Blogging The Next Generation: “The Last Outpost”

“What is a… zu-wop?”

“The Last Outpost” would be a great episode of Star Trek if it weren’t for the Ferengi. The Ferengi remain generally regarded as one of The Next Generation’s most spectacular early-run blunders, which isn’t entirely fair — taken in their full measure, the Ferengi were a fairly solid idea for a villain species, and the elasticity with which the “Yankee trader” concept eventually stretched around the further development of the Ferengi race (somewhat on TNG, but to a much greater and more successful extent on Deep Space Nine) demonstrates that Roddenberry wasn’t entirely out to lunch when he envisioned a group of bad guys based on human capitalism run amuck. (Fine-tuned further, the Ferengi would be essential to any modern incarnation of Star Trek — the Goldman-Sachs of the 24th Century!)

“The Last Outpost” begins with an almost submarine-like tension as the Enterprise matches wits with a Ferengi vessel (the Ferengi, at this point, have never been directly encountered by Starfleet before), and we get a strong sense of the inter-personal architecture that will become the series’ paradigm (Picard calls executive officer conferences twice in the first fifteen minutes, to gather opinions, assess options, and rely on each of his team members’ key strengths). But as soon as the viewscreen light’s up with Star Trek’s first glimpse at a Ferengi face, you can hear the air rush out of the room with the same whoosh-pop that greeted our ears when the Tsiolkovsky blew the emergency hatch in “The Naked Now.” The Ferengi are key contenders for the most completely misdesigned creature in the history of science fiction. The gigantic mouse-ears wrapping around the head would be one thing, but the Cletus The Slack-Jawed Yokel buck-teeth are what really seal the deal (and singlehandedly eliminate any Ferengi actor’s ability to deliver a single line of dialogue straight). The Ferengi can never be in any way menacing, because they just look so indescribably stupid.

Armin Shimerman is in the episode, which is charming, only in that he goes on to give the definitive Ferengi performance on DS9, and it’s nice to see him get a piece of the thing early on. But (alongside Tracey Walter, shortly to become Bob the Goon in Batman!), Shimerman has no fucking idea what to do with the makeup job or the costume or the downright hysterical laser-whips that the Ferengi get saddled with here. I miss the whips, only because I’m so inextricably into goofy concepts; these things look like unfolded pool noodles and actually succeed in making the Ferengi less menacing than they were, even five minutes ago, when they were just a stupid-looking face on a video screen. And meanwhile, arms are flailing, legs are coiling, screams are issuing forth, and mouths are gaping open for no reason other than that those prosthetic teeth must have really hurt. As full-body creatures, the Ferengi in this episode are like a pack of jumping monkeys, and any of the finer points of “The Last Outpost” as a piece of storytelling (character dynamics, a solid space combat story, and a marginally successful away team adventure) evaporate under the villain’s crushing bulk.

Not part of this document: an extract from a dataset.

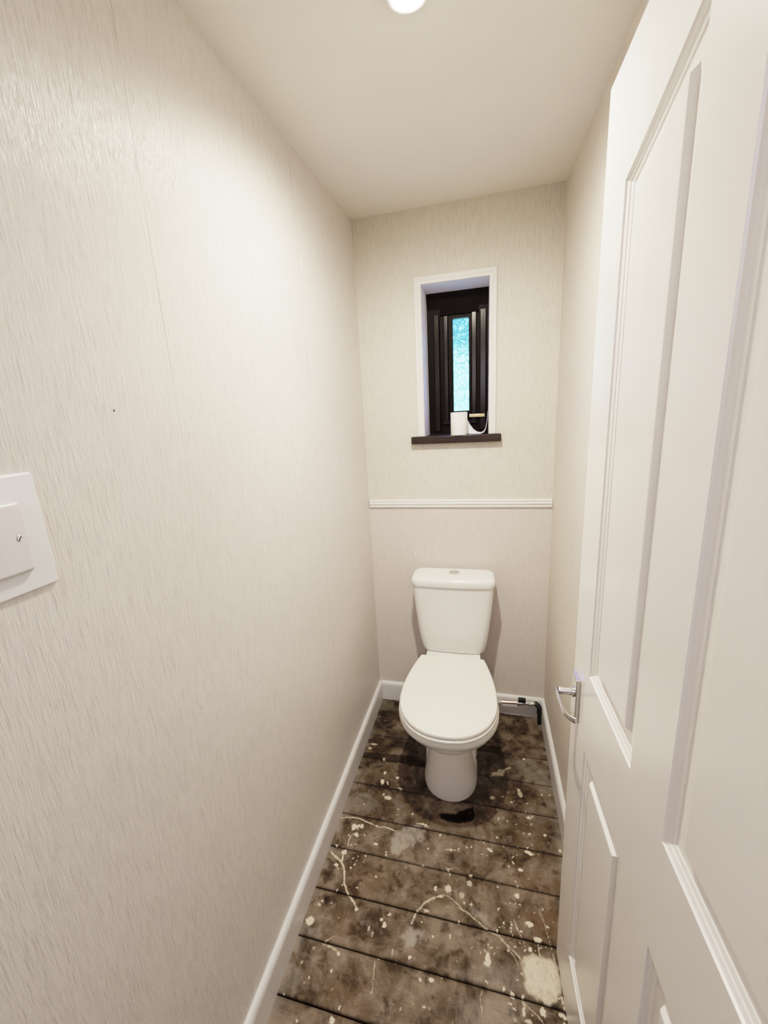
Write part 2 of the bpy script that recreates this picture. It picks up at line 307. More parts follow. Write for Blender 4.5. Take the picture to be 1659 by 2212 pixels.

Like the tribal Africans in “Code of Honor,” the Ferengi (and, to be sure, the T’Kon planet and its Guardian as well) in “The Last Outpost” smack so ringingly of the original Star Trek that one wonders if Roddenberry simply approved them because they were the kind of Star Trek he was used to. Next Gen figured out pretty quickly that a far more modern sensibility was required – but when the away team beams down to a soundstage planet with backlit purple skies, I can’t help but smile.

Nice asides in the episode itself begin to give a sense of life on the new, Galaxy-class starship Enterprise: kids underfoot in the briefing room; Data’s finger puzzle conundrum; and the omnipresent physical reliability of Worf. In four episodes, Star Trek: The Next Generation has gone from concept to community.

One further aside: I’m deeply fond of my Ferengi action figure from Playmates’ first Star Trek: The Next Generation line. I bought it at the gift shop at Universal Studios Hollywood in 1993, and it (inexplicably!) captures the “Last Outpost” design of the species, complete with fur cloak and laser whip. Retro-newschool awesomeness.

Update: For dumbass likeability I’m giving “The Last Outpost” three Enterprises out of five.

My first presence on the internet was a Geocities site back in 1997, and having nothing better to do with it, I blogged about the new episodes of Star Trek: Deep Space Nine and Voyager that aired each week. Blogging The Next Generation is like that – for Star Trek: The Next Generation, every single episode, on blu-ray.